Exercise aim =
Retype the material below. Keep every word exactly as it is.

Collected material =

%%

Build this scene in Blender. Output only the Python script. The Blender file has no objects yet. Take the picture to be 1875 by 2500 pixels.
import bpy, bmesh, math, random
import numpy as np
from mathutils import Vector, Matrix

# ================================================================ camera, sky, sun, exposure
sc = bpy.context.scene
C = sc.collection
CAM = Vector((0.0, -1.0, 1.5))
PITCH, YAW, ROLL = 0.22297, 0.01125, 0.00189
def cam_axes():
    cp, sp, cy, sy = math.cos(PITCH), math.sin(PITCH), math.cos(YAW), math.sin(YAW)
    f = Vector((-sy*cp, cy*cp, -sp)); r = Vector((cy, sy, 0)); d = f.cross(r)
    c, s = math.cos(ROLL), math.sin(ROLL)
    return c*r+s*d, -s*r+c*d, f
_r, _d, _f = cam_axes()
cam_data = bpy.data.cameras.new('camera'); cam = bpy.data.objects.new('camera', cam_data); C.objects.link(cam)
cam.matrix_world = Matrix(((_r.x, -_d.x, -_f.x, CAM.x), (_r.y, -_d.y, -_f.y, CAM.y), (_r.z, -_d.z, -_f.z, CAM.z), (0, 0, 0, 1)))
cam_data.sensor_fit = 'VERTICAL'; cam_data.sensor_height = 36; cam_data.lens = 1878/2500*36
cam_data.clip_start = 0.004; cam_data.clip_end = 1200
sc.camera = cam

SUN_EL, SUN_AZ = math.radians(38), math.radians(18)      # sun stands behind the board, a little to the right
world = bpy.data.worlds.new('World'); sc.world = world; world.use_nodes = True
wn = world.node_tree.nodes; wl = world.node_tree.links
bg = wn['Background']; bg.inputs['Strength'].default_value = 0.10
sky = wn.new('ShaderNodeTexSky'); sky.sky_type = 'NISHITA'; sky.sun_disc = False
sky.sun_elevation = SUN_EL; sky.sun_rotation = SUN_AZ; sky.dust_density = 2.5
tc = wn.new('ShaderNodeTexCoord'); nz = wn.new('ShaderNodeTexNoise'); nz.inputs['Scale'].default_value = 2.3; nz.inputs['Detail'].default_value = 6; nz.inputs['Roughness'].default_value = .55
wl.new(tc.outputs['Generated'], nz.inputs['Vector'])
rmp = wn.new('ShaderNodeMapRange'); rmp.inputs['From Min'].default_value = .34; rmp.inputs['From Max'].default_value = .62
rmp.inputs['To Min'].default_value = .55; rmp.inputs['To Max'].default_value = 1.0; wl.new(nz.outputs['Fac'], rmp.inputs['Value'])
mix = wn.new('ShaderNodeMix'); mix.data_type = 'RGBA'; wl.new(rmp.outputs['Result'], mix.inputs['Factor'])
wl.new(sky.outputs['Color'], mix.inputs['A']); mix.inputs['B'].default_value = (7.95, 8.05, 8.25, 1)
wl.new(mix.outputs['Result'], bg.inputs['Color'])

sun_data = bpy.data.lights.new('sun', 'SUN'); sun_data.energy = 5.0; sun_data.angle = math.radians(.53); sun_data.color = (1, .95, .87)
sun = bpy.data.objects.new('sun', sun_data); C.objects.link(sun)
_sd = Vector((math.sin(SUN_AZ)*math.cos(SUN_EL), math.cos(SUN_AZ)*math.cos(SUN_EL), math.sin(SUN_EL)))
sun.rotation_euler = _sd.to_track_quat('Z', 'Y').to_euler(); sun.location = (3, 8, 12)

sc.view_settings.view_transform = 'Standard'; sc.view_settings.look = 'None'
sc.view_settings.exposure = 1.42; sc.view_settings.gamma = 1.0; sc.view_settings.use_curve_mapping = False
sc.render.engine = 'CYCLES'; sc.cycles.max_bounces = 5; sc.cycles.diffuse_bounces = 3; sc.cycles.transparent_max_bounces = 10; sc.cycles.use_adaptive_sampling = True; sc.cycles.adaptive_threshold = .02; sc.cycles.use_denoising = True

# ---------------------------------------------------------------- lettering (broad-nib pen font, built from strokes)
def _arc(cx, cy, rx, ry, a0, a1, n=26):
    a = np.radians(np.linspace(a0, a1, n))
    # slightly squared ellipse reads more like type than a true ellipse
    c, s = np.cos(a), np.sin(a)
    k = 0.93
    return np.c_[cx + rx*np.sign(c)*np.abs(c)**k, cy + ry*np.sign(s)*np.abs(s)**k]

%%

The result =
Build this scene in Blender. Output only the Python script. The Blender file has no objects yet. Take the picture to be 1875 by 2500 pixels.
import bpy, bmesh, math, random
import numpy as np
from mathutils import Vector, Matrix

# ================================================================ camera, sky, sun, exposure
sc = bpy.context.scene
C = sc.collection
CAM = Vector((0.0, -1.0, 1.5))
PITCH, YAW, ROLL = 0.22297, 0.01125, 0.00189
def cam_axes():
    cp, sp, cy, sy = math.cos(PITCH), math.sin(PITCH), math.cos(YAW), math.sin(YAW)
    f = Vector((-sy*cp, cy*cp, -sp)); r = Vector((cy, sy, 0)); d = f.cross(r)
    c, s = math.cos(ROLL), math.sin(ROLL)
    return c*r+s*d, -s*r+c*d, f
_r, _d, _f = cam_axes()
cam_data = bpy.data.cameras.new('camera'); cam = bpy.data.objects.new('camera', cam_data); C.objects.link(cam)
cam.matrix_world = Matrix(((_r.x, -_d.x, -_f.x, CAM.x), (_r.y, -_d.y, -_f.y, CAM.y), (_r.z, -_d.z, -_f.z, CAM.z), (0, 0, 0, 1)))
cam_data.sensor_fit = 'VERTICAL'; cam_data.sensor_height = 36; cam_data.lens = 1878/2500*36
cam_data.clip_start = 0.004; cam_data.clip_end = 1200
sc.camera = cam

SUN_EL, SUN_AZ = math.radians(38), math.radians(18)      # sun stands behind the board, a little to the right
world = bpy.data.worlds.new('World'); sc.world = world; world.use_nodes = True
wn = world.node_tree.nodes; wl = world.node_tree.links
bg = wn['Background']; bg.inputs['Strength'].default_value = 0.10
sky = wn.new('ShaderNodeTexSky'); sky.sky_type = 'NISHITA'; sky.sun_disc = False
sky.sun_elevation = SUN_EL; sky.sun_rotation = SUN_AZ; sky.dust_density = 2.5
tc = wn.new('ShaderNodeTexCoord'); nz = wn.new('ShaderNodeTexNoise'); nz.inputs['Scale'].default_value = 2.3; nz.inputs['Detail'].default_value = 6; nz.inputs['Roughness'].default_value = .55
wl.new(tc.outputs['Generated'], nz.inputs['Vector'])
rmp = wn.new('ShaderNodeMapRange'); rmp.inputs['From Min'].default_value = .34; rmp.inputs['From Max'].default_value = .62
rmp.inputs['To Min'].default_value = .55; rmp.inputs['To Max'].default_value = 1.0; wl.new(nz.outputs['Fac'], rmp.inputs['Value'])
mix = wn.new('ShaderNodeMix'); mix.data_type = 'RGBA'; wl.new(rmp.outputs['Result'], mix.inputs['Factor'])
wl.new(sky.outputs['Color'], mix.inputs['A']); mix.inputs['B'].default_value = (7.95, 8.05, 8.25, 1)
wl.new(mix.outputs['Result'], bg.inputs['Color'])

sun_data = bpy.data.lights.new('sun', 'SUN'); sun_data.energy = 5.0; sun_data.angle = math.radians(.53); sun_data.color = (1, .95, .87)
sun = bpy.data.objects.new('sun', sun_data); C.objects.link(sun)
_sd = Vector((math.sin(SUN_AZ)*math.cos(SUN_EL), math.cos(SUN_AZ)*math.cos(SUN_EL), math.sin(SUN_EL)))
sun.rotation_euler = _sd.to_track_quat('Z', 'Y').to_euler(); sun.location = (3, 8, 12)

sc.view_settings.view_transform = 'Standard'; sc.view_settings.look = 'None'
sc.view_settings.exposure = 1.42; sc.view_settings.gamma = 1.0; sc.view_settings.use_curve_mapping = False
sc.render.engine = 'CYCLES'; sc.cycles.max_bounces = 5; sc.cycles.diffuse_bounces = 3; sc.cycles.transparent_max_bounces = 10; sc.cycles.use_adaptive_sampling = True; sc.cycles.adaptive_threshold = .02; sc.cycles.use_denoising = True

# ---------------------------------------------------------------- lettering (broad-nib pen font, built from strokes)
def _arc(cx, cy, rx, ry, a0, a1, n=26):
    a = np.radians(np.linspace(a0, a1, n))
    # slightly squared ellipse reads more like type than a true ellipse
    c, s = np.cos(a), np.sin(a)
    k = 0.93
    return np.c_[cx + rx*np.sign(c)*np.abs(c)**k, cy + ry*np.sign(s)*np.abs(s)**k]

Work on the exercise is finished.